Task details:
Print the full listing exactly.

Dataset section:
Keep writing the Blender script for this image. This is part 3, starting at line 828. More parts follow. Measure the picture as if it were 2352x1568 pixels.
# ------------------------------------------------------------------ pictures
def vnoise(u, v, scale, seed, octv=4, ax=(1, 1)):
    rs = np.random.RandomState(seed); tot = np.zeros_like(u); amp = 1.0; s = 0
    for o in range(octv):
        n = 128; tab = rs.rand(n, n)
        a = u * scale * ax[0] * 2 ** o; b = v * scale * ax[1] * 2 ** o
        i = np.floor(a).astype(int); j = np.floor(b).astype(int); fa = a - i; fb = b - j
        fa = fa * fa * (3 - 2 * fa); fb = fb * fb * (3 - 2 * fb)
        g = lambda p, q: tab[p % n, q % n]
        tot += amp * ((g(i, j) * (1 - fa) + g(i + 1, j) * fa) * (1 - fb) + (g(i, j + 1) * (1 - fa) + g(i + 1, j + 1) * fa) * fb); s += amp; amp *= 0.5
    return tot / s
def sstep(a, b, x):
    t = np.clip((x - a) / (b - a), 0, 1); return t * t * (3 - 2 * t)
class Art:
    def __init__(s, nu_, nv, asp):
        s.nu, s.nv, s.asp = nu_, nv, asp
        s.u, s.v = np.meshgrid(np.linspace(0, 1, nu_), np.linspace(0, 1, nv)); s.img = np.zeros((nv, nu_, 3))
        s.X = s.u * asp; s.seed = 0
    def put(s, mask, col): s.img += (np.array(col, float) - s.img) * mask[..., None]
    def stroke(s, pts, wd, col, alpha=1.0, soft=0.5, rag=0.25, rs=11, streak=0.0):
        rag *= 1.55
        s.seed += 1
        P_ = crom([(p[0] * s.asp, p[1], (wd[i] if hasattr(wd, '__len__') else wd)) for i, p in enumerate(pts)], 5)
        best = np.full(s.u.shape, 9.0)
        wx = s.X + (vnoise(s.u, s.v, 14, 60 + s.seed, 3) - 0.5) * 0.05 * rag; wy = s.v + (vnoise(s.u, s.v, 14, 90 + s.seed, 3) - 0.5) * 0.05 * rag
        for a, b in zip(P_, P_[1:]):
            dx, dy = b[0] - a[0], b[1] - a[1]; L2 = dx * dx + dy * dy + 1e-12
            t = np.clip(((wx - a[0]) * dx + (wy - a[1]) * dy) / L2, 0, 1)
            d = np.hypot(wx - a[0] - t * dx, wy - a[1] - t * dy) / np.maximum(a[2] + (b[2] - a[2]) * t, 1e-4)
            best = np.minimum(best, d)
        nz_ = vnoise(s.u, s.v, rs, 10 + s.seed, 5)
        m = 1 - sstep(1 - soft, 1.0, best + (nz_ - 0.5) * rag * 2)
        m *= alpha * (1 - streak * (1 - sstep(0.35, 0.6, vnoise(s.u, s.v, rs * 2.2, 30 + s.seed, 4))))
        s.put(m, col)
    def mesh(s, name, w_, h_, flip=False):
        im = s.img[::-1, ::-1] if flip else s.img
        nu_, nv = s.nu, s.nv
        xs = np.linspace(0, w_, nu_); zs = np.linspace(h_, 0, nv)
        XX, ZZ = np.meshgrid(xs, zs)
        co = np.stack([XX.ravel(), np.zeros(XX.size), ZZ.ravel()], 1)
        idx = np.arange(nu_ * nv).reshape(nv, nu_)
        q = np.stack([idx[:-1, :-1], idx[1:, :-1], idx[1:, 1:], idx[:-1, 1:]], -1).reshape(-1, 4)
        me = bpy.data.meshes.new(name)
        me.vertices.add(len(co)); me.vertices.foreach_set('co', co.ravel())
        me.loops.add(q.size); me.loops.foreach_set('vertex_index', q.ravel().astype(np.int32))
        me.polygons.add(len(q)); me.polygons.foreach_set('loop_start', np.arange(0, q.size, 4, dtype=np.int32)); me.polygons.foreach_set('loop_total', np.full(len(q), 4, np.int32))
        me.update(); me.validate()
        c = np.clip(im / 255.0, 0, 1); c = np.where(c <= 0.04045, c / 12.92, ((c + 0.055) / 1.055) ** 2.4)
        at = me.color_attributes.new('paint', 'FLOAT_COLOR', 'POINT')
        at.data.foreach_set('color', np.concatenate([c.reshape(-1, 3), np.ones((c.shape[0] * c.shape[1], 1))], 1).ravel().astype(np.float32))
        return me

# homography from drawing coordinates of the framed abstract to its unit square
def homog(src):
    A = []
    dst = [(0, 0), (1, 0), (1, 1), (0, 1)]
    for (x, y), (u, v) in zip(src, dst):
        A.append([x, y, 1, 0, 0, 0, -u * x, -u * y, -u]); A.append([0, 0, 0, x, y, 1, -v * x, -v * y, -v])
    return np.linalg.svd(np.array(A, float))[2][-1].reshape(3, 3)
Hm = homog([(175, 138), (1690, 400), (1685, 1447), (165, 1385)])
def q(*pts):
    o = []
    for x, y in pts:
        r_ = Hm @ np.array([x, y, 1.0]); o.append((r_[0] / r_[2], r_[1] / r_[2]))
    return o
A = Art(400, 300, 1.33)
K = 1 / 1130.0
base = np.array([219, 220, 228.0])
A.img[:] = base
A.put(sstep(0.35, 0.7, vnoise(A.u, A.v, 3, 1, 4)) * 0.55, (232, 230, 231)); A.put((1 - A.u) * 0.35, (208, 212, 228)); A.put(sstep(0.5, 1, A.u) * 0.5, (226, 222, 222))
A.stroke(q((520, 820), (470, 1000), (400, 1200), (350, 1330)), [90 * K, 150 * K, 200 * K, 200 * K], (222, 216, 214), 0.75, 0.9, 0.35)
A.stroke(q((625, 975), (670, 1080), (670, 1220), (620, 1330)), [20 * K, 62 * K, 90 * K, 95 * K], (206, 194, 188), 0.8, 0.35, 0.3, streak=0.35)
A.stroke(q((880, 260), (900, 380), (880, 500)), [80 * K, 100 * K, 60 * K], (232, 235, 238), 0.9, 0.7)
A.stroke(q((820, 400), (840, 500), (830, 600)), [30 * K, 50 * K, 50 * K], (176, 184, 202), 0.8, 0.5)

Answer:
Keep writing the Blender script for this image. This is part 3, starting at line 828. More parts follow. Measure the picture as if it were 2352x1568 pixels.
# ------------------------------------------------------------------ pictures
def vnoise(u, v, scale, seed, octv=4, ax=(1, 1)):
    rs = np.random.RandomState(seed); tot = np.zeros_like(u); amp = 1.0; s = 0
    for o in range(octv):
        n = 128; tab = rs.rand(n, n)
        a = u * scale * ax[0] * 2 ** o; b = v * scale * ax[1] * 2 ** o
        i = np.floor(a).astype(int); j = np.floor(b).astype(int); fa = a - i; fb = b - j
        fa = fa * fa * (3 - 2 * fa); fb = fb * fb * (3 - 2 * fb)
        g = lambda p, q: tab[p % n, q % n]
        tot += amp * ((g(i, j) * (1 - fa) + g(i + 1, j) * fa) * (1 - fb) + (g(i, j + 1) * (1 - fa) + g(i + 1, j + 1) * fa) * fb); s += amp; amp *= 0.5
    return tot / s
def sstep(a, b, x):
    t = np.clip((x - a) / (b - a), 0, 1); return t * t * (3 - 2 * t)
class Art:
    def __init__(s, nu_, nv, asp):
        s.nu, s.nv, s.asp = nu_, nv, asp
        s.u, s.v = np.meshgrid(np.linspace(0, 1, nu_), np.linspace(0, 1, nv)); s.img = np.zeros((nv, nu_, 3))
        s.X = s.u * asp; s.seed = 0
    def put(s, mask, col): s.img += (np.array(col, float) - s.img) * mask[..., None]
    def stroke(s, pts, wd, col, alpha=1.0, soft=0.5, rag=0.25, rs=11, streak=0.0):
        rag *= 1.55
        s.seed += 1
        P_ = crom([(p[0] * s.asp, p[1], (wd[i] if hasattr(wd, '__len__') else wd)) for i, p in enumerate(pts)], 5)
        best = np.full(s.u.shape, 9.0)
        wx = s.X + (vnoise(s.u, s.v, 14, 60 + s.seed, 3) - 0.5) * 0.05 * rag; wy = s.v + (vnoise(s.u, s.v, 14, 90 + s.seed, 3) - 0.5) * 0.05 * rag
        for a, b in zip(P_, P_[1:]):
            dx, dy = b[0] - a[0], b[1] - a[1]; L2 = dx * dx + dy * dy + 1e-12
            t = np.clip(((wx - a[0]) * dx + (wy - a[1]) * dy) / L2, 0, 1)
            d = np.hypot(wx - a[0] - t * dx, wy - a[1] - t * dy) / np.maximum(a[2] + (b[2] - a[2]) * t, 1e-4)
            best = np.minimum(best, d)
        nz_ = vnoise(s.u, s.v, rs, 10 + s.seed, 5)
        m = 1 - sstep(1 - soft, 1.0, best + (nz_ - 0.5) * rag * 2)
        m *= alpha * (1 - streak * (1 - sstep(0.35, 0.6, vnoise(s.u, s.v, rs * 2.2, 30 + s.seed, 4))))
        s.put(m, col)
    def mesh(s, name, w_, h_, flip=False):
        im = s.img[::-1, ::-1] if flip else s.img
        nu_, nv = s.nu, s.nv
        xs = np.linspace(0, w_, nu_); zs = np.linspace(h_, 0, nv)
        XX, ZZ = np.meshgrid(xs, zs)
        co = np.stack([XX.ravel(), np.zeros(XX.size), ZZ.ravel()], 1)
        idx = np.arange(nu_ * nv).reshape(nv, nu_)
        q = np.stack([idx[:-1, :-1], idx[1:, :-1], idx[1:, 1:], idx[:-1, 1:]], -1).reshape(-1, 4)
        me = bpy.data.meshes.new(name)
        me.vertices.add(len(co)); me.vertices.foreach_set('co', co.ravel())
        me.loops.add(q.size); me.loops.foreach_set('vertex_index', q.ravel().astype(np.int32))
        me.polygons.add(len(q)); me.polygons.foreach_set('loop_start', np.arange(0, q.size, 4, dtype=np.int32)); me.polygons.foreach_set('loop_total', np.full(len(q), 4, np.int32))
        me.update(); me.validate()
        c = np.clip(im / 255.0, 0, 1); c = np.where(c <= 0.04045, c / 12.92, ((c + 0.055) / 1.055) ** 2.4)
        at = me.color_attributes.new('paint', 'FLOAT_COLOR', 'POINT')
        at.data.foreach_set('color', np.concatenate([c.reshape(-1, 3), np.ones((c.shape[0] * c.shape[1], 1))], 1).ravel().astype(np.float32))
        return me

# homography from drawing coordinates of the framed abstract to its unit square
def homog(src):
    A = []
    dst = [(0, 0), (1, 0), (1, 1), (0, 1)]
    for (x, y), (u, v) in zip(src, dst):
        A.append([x, y, 1, 0, 0, 0, -u * x, -u * y, -u]); A.append([0, 0, 0, x, y, 1, -v * x, -v * y, -v])
    return np.linalg.svd(np.array(A, float))[2][-1].reshape(3, 3)
Hm = homog([(175, 138), (1690, 400), (1685, 1447), (165, 1385)])
def q(*pts):
    o = []
    for x, y in pts:
        r_ = Hm @ np.array([x, y, 1.0]); o.append((r_[0] / r_[2], r_[1] / r_[2]))
    return o
A = Art(400, 300, 1.33)
K = 1 / 1130.0
base = np.array([219, 220, 228.0])
A.img[:] = base
A.put(sstep(0.35, 0.7, vnoise(A.u, A.v, 3, 1, 4)) * 0.55, (232, 230, 231)); A.put((1 - A.u) * 0.35, (208, 212, 228)); A.put(sstep(0.5, 1, A.u) * 0.5, (226, 222, 222))
A.stroke(q((520, 820), (470, 1000), (400, 1200), (350, 1330)), [90 * K, 150 * K, 200 * K, 200 * K], (222, 216, 214), 0.75, 0.9, 0.35)
A.stroke(q((625, 975), (670, 1080), (670, 1220), (620, 1330)), [20 * K, 62 * K, 90 * K, 95 * K], (206, 194, 188), 0.8, 0.35, 0.3, streak=0.35)
A.stroke(q((880, 260), (900, 380), (880, 500)), [80 * K, 100 * K, 60 * K], (232, 235, 238), 0.9, 0.7)
A.stroke(q((820, 400), (840, 500), (830, 600)), [30 * K, 50 * K, 50 * K], (176, 184, 202), 0.8, 0.5)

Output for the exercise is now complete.